*Task description*.
Retype the data that follows line by line, exactly, and leave its pictures out.

Start

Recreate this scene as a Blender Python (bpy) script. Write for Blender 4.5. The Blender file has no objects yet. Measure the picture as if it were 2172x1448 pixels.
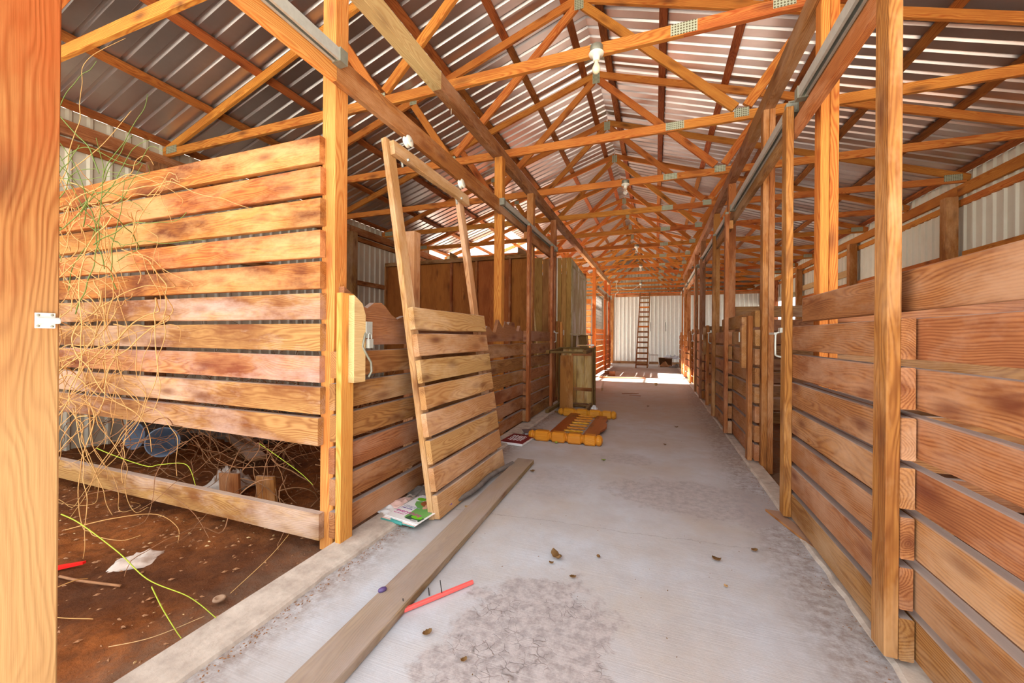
import bpy, bmesh, math, random
from mathutils import Vector, Matrix
random.seed(7)
S = bpy.context.scene
COL = S.collection
R = math.radians

# ------------------------------------------------------------------ camera, sky, sun, exposure
F_PX, YAW, ROLL = 832.0, R(20.07), R(0.43)
cam_d = bpy.data.cameras.new('camera'); cam = bpy.data.objects.new('camera', cam_d); COL.objects.link(cam)
cam_d.sensor_fit = 'HORIZONTAL'; cam_d.sensor_width = 36.0; cam_d.lens = 36.0 * F_PX / 2172.0
cam_d.shift_y = -(724.0 - 713.2) / 2172.0
cam_d.clip_start = 0.05; cam_d.clip_end = 200
fw = Vector((-math.sin(YAW), math.cos(YAW), 0)); r0 = Vector((math.cos(YAW), math.sin(YAW), 0)); u0 = Vector((0, 0, 1))
rt = r0 * math.cos(ROLL) + u0 * math.sin(ROLL); up = -r0 * math.sin(ROLL) + u0 * math.cos(ROLL)
cam.matrix_world = Matrix(((rt.x, up.x, -fw.x, 0), (rt.y, up.y, -fw.y, 0), (rt.z, up.z, -fw.z, 1.1), (0, 0, 0, 1)))
S.camera = cam

W = bpy.data.worlds.new('sky'); S.world = W; W.use_nodes = True
bg = W.node_tree.nodes['Background']; bg.inputs[0].default_value = (0.86, 0.93, 1.0, 1); bg.inputs[1].default_value = 1.9
sun_d = bpy.data.lights.new('sun', 'SUN'); sun_d.energy = 31.0; sun_d.angle = R(1.0); sun_d.color = (1, 0.96, 0.90)
sun = bpy.data.objects.new('sun', sun_d); COL.objects.link(sun)
sun.rotation_euler = Vector((0.74, 0.08, -0.60)).to_track_quat('-Z', 'Y').to_euler()
sun.location = (-12, 9, 12)

vs = S.view_settings; S.display_settings.display_device = 'sRGB'
vs.view_transform = 'Standard'; vs.look = 'None'; vs.gamma = 1.0; vs.exposure = 1.10; vs.use_curve_mapping = False
S.cycles.max_bounces = 14; S.cycles.diffuse_bounces = 8; S.cycles.glossy_bounces = 4
S.cycles.sample_clamp_indirect = 8.0
S.cycles.use_denoising = True

# ------------------------------------------------------------------ materials
def lin(c):
    return tuple(((v / 255) / 12.92 if v / 255 <= 0.04045 else ((v / 255 + 0.055) / 1.055) ** 2.4) for v in c) + (1,)

class NT:
    def __init__(s, name):
        s.m = bpy.data.materials.new(name); s.m.use_nodes = True
        s.t = s.m.node_tree; s.b = s.t.nodes['Principled BSDF']
    def n(s, typ, ins=None, **kw):
        nd = s.t.nodes.new(typ)
        for k, v in kw.items(): setattr(nd, k, v)
        for k, v in (ins or {}).items():
            if isinstance(v, bpy.types.NodeSocket): s.t.links.new(v, nd.inputs[k])
            else: nd.inputs[k].default_value = v
        return nd
    def l(s, a, b): s.t.links.new(a, b)
    def math(s, op, a, b=None, c=None):
        ins = {0: a}
        if b is not None: ins[1] = b
        if c is not None: ins[2] = c
        return s.n('ShaderNodeMath', ins, operation=op).outputs[0]
    def mix(s, f, a, b, mode='MIX'):
        nd = s.n('ShaderNodeMix', data_type='RGBA', blend_type=mode)
        for i, v in ((0, f), (6, a), (7, b)):
            if isinstance(v, bpy.types.NodeSocket): s.l(v, nd.inputs[i])
            else: nd.inputs[i].default_value = v
        return nd.outputs[2]
    def ramp(s, f, stops):
        nd = s.n('ShaderNodeValToRGB'); cr = nd.color_ramp
        while len(cr.elements) < len(stops): cr.elements.new(0.5)
        for e, (p, c) in zip(cr.elements, stops):
            e.position = p; e.color = c if not isinstance(c, (int, float)) else (c, c, c, 1)
        s.l(f, nd.inputs[0]); return nd.outputs[0]
    def bump(s, h, strength=0.3, dist=0.005):
        nd = s.n('ShaderNodeBump', {'Strength': strength, 'Distance': dist, 'Height': h}); s.l(nd.outputs[0], s.b.inputs['Normal'])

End

*Answer for the task*.
Recreate this scene as a Blender Python (bpy) script. Write for Blender 4.5. The Blender file has no objects yet. Measure the picture as if it were 2172x1448 pixels.
import bpy, bmesh, math, random
from mathutils import Vector, Matrix
random.seed(7)
S = bpy.context.scene
COL = S.collection
R = math.radians

# ------------------------------------------------------------------ camera, sky, sun, exposure
F_PX, YAW, ROLL = 832.0, R(20.07), R(0.43)
cam_d = bpy.data.cameras.new('camera'); cam = bpy.data.objects.new('camera', cam_d); COL.objects.link(cam)
cam_d.sensor_fit = 'HORIZONTAL'; cam_d.sensor_width = 36.0; cam_d.lens = 36.0 * F_PX / 2172.0
cam_d.shift_y = -(724.0 - 713.2) / 2172.0
cam_d.clip_start = 0.05; cam_d.clip_end = 200
fw = Vector((-math.sin(YAW), math.cos(YAW), 0)); r0 = Vector((math.cos(YAW), math.sin(YAW), 0)); u0 = Vector((0, 0, 1))
rt = r0 * math.cos(ROLL) + u0 * math.sin(ROLL); up = -r0 * math.sin(ROLL) + u0 * math.cos(ROLL)
cam.matrix_world = Matrix(((rt.x, up.x, -fw.x, 0), (rt.y, up.y, -fw.y, 0), (rt.z, up.z, -fw.z, 1.1), (0, 0, 0, 1)))
S.camera = cam

W = bpy.data.worlds.new('sky'); S.world = W; W.use_nodes = True
bg = W.node_tree.nodes['Background']; bg.inputs[0].default_value = (0.86, 0.93, 1.0, 1); bg.inputs[1].default_value = 1.9
sun_d = bpy.data.lights.new('sun', 'SUN'); sun_d.energy = 31.0; sun_d.angle = R(1.0); sun_d.color = (1, 0.96, 0.90)
sun = bpy.data.objects.new('sun', sun_d); COL.objects.link(sun)
sun.rotation_euler = Vector((0.74, 0.08, -0.60)).to_track_quat('-Z', 'Y').to_euler()
sun.location = (-12, 9, 12)

vs = S.view_settings; S.display_settings.display_device = 'sRGB'
vs.view_transform = 'Standard'; vs.look = 'None'; vs.gamma = 1.0; vs.exposure = 1.10; vs.use_curve_mapping = False
S.cycles.max_bounces = 14; S.cycles.diffuse_bounces = 8; S.cycles.glossy_bounces = 4
S.cycles.sample_clamp_indirect = 8.0
S.cycles.use_denoising = True

# ------------------------------------------------------------------ materials
def lin(c):
    return tuple(((v / 255) / 12.92 if v / 255 <= 0.04045 else ((v / 255 + 0.055) / 1.055) ** 2.4) for v in c) + (1,)

class NT:
    def __init__(s, name):
        s.m = bpy.data.materials.new(name); s.m.use_nodes = True
        s.t = s.m.node_tree; s.b = s.t.nodes['Principled BSDF']
    def n(s, typ, ins=None, **kw):
        nd = s.t.nodes.new(typ)
        for k, v in kw.items(): setattr(nd, k, v)
        for k, v in (ins or {}).items():
            if isinstance(v, bpy.types.NodeSocket): s.t.links.new(v, nd.inputs[k])
            else: nd.inputs[k].default_value = v
        return nd
    def l(s, a, b): s.t.links.new(a, b)
    def math(s, op, a, b=None, c=None):
        ins = {0: a}
        if b is not None: ins[1] = b
        if c is not None: ins[2] = c
        return s.n('ShaderNodeMath', ins, operation=op).outputs[0]
    def mix(s, f, a, b, mode='MIX'):
        nd = s.n('ShaderNodeMix', data_type='RGBA', blend_type=mode)
        for i, v in ((0, f), (6, a), (7, b)):
            if isinstance(v, bpy.types.NodeSocket): s.l(v, nd.inputs[i])
            else: nd.inputs[i].default_value = v
        return nd.outputs[2]
    def ramp(s, f, stops):
        nd = s.n('ShaderNodeValToRGB'); cr = nd.color_ramp
        while len(cr.elements) < len(stops): cr.elements.new(0.5)
        for e, (p, c) in zip(cr.elements, stops):
            e.position = p; e.color = c if not isinstance(c, (int, float)) else (c, c, c, 1)
        s.l(f, nd.inputs[0]); return nd.outputs[0]
    def bump(s, h, strength=0.3, dist=0.005):
        nd = s.n('ShaderNodeBump', {'Strength': strength, 'Distance': dist, 'Height': h}); s.l(nd.outputs[0], s.b.inputs['Normal'])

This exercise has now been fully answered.